Instructions for the task: Report only how many lines hold the word "picture".

--------------------------------

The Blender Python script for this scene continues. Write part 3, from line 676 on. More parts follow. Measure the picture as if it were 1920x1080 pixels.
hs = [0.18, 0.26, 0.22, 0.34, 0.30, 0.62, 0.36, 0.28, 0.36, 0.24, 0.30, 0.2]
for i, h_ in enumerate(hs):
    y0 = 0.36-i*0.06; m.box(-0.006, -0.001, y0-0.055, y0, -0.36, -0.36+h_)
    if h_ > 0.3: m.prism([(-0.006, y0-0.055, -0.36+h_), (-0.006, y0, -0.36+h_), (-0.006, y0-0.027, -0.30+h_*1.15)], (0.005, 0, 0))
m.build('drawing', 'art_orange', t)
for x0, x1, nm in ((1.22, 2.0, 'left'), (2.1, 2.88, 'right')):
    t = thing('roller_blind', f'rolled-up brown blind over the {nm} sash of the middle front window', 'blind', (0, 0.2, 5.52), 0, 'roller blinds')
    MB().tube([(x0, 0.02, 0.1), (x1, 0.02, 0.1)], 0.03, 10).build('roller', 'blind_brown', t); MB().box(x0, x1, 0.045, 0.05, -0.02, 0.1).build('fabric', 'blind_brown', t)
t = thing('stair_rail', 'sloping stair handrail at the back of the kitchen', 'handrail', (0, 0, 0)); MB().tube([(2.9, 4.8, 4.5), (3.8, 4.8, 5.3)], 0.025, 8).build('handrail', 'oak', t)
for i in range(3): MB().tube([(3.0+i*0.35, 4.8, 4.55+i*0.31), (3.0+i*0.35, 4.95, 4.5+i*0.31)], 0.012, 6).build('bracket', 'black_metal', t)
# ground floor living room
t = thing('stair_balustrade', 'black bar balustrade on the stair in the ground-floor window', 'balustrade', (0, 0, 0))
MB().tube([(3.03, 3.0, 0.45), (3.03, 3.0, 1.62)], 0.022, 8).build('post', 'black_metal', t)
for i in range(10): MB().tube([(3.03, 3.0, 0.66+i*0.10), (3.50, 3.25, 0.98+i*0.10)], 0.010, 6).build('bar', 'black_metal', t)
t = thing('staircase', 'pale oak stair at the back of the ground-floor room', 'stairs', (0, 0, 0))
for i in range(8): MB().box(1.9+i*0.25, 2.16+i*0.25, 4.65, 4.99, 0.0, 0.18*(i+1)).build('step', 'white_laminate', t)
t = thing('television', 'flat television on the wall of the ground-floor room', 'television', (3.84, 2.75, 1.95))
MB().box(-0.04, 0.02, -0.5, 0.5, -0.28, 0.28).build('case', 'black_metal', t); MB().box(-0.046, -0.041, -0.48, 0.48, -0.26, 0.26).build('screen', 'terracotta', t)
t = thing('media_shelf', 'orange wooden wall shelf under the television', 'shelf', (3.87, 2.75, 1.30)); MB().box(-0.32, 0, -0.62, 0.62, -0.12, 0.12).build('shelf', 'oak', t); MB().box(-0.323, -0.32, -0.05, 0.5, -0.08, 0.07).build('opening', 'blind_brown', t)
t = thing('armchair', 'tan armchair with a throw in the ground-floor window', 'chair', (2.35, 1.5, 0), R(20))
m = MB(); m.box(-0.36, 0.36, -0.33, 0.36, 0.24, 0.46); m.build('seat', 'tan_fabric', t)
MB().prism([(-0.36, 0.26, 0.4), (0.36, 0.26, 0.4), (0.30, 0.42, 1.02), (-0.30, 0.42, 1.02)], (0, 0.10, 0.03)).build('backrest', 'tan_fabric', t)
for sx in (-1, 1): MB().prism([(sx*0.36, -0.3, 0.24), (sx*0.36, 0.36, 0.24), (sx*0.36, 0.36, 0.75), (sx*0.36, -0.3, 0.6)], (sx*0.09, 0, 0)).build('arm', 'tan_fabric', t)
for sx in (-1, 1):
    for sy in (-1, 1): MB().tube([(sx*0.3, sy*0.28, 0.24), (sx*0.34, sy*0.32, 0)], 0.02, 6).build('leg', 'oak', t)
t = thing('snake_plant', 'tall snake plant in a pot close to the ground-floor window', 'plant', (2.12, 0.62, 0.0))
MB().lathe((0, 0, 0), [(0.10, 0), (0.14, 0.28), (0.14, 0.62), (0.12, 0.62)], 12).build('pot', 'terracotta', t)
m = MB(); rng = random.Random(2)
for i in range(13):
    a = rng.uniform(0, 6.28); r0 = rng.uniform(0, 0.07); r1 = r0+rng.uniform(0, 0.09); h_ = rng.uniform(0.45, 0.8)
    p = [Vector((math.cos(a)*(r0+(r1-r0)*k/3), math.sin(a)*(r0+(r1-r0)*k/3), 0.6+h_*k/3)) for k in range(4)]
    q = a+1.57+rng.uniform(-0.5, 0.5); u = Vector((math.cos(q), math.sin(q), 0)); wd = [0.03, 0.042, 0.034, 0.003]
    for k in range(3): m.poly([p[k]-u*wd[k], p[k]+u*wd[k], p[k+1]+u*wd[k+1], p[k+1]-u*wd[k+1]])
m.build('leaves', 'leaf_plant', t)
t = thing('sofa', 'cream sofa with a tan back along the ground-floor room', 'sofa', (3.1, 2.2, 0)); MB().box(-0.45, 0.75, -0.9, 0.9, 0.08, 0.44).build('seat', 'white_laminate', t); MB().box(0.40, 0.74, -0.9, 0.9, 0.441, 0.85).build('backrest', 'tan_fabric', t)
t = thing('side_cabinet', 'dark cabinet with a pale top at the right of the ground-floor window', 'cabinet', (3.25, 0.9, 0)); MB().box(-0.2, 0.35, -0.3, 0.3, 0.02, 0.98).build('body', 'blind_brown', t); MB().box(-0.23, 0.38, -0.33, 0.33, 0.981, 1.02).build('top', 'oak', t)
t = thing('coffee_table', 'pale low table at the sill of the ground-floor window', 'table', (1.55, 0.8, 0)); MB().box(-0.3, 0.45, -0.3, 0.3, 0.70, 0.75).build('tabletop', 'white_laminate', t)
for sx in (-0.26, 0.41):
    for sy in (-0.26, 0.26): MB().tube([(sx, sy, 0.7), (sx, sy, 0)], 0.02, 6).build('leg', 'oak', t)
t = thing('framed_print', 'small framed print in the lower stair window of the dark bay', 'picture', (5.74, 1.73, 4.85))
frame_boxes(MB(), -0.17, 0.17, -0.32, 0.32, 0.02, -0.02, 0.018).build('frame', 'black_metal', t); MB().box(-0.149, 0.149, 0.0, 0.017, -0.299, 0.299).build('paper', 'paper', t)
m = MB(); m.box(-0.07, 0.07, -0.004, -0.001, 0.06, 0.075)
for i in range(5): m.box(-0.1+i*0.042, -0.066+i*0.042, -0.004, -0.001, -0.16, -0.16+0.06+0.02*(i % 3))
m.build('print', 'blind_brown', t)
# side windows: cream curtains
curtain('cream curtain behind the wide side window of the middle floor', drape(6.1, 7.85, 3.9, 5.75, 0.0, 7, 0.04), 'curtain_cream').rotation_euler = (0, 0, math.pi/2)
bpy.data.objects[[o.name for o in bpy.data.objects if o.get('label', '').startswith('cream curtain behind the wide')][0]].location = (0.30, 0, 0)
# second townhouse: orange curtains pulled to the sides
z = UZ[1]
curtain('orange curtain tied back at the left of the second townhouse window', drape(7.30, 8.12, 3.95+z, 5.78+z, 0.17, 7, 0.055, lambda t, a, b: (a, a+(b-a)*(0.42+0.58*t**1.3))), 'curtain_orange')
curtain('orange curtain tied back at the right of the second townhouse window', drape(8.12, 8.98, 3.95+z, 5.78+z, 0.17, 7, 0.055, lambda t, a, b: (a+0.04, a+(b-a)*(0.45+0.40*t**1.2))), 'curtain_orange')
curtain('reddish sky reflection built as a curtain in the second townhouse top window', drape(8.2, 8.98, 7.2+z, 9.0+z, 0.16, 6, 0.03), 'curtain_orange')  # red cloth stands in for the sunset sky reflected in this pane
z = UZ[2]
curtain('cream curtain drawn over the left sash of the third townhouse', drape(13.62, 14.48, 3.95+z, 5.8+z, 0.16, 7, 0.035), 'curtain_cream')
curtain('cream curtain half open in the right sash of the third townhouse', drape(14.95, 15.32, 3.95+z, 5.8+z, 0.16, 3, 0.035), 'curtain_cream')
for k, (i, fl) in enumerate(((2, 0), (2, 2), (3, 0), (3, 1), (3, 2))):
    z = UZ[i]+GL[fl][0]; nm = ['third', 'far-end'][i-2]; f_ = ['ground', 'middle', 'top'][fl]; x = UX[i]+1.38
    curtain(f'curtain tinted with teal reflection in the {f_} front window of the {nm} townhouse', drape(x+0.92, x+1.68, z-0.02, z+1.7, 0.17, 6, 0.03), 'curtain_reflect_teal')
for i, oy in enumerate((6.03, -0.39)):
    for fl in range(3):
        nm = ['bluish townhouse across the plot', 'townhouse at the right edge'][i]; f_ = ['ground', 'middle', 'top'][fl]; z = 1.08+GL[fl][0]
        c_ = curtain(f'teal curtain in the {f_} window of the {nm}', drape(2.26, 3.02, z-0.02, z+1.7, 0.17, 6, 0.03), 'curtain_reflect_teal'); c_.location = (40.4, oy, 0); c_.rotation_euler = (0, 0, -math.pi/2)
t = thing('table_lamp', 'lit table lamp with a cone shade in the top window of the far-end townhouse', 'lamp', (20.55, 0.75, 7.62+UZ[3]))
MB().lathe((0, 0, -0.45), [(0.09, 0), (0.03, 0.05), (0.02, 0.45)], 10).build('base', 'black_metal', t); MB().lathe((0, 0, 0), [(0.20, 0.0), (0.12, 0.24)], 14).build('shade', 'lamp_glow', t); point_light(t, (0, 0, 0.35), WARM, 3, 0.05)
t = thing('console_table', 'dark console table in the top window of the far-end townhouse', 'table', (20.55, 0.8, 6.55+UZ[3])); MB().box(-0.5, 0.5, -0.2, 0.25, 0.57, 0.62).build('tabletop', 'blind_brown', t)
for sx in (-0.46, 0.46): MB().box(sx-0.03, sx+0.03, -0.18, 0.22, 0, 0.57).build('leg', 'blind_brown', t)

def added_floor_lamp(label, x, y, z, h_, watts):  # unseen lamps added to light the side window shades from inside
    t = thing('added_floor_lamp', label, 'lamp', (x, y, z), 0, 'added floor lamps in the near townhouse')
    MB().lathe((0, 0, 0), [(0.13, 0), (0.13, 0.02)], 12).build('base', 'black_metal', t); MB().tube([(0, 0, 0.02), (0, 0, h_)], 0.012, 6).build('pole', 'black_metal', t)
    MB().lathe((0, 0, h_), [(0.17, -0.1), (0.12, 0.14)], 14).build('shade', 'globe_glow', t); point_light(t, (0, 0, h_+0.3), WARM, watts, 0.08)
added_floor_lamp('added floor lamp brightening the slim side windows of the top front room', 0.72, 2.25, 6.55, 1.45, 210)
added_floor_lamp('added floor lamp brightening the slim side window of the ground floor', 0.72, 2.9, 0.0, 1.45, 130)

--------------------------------

Written response: 2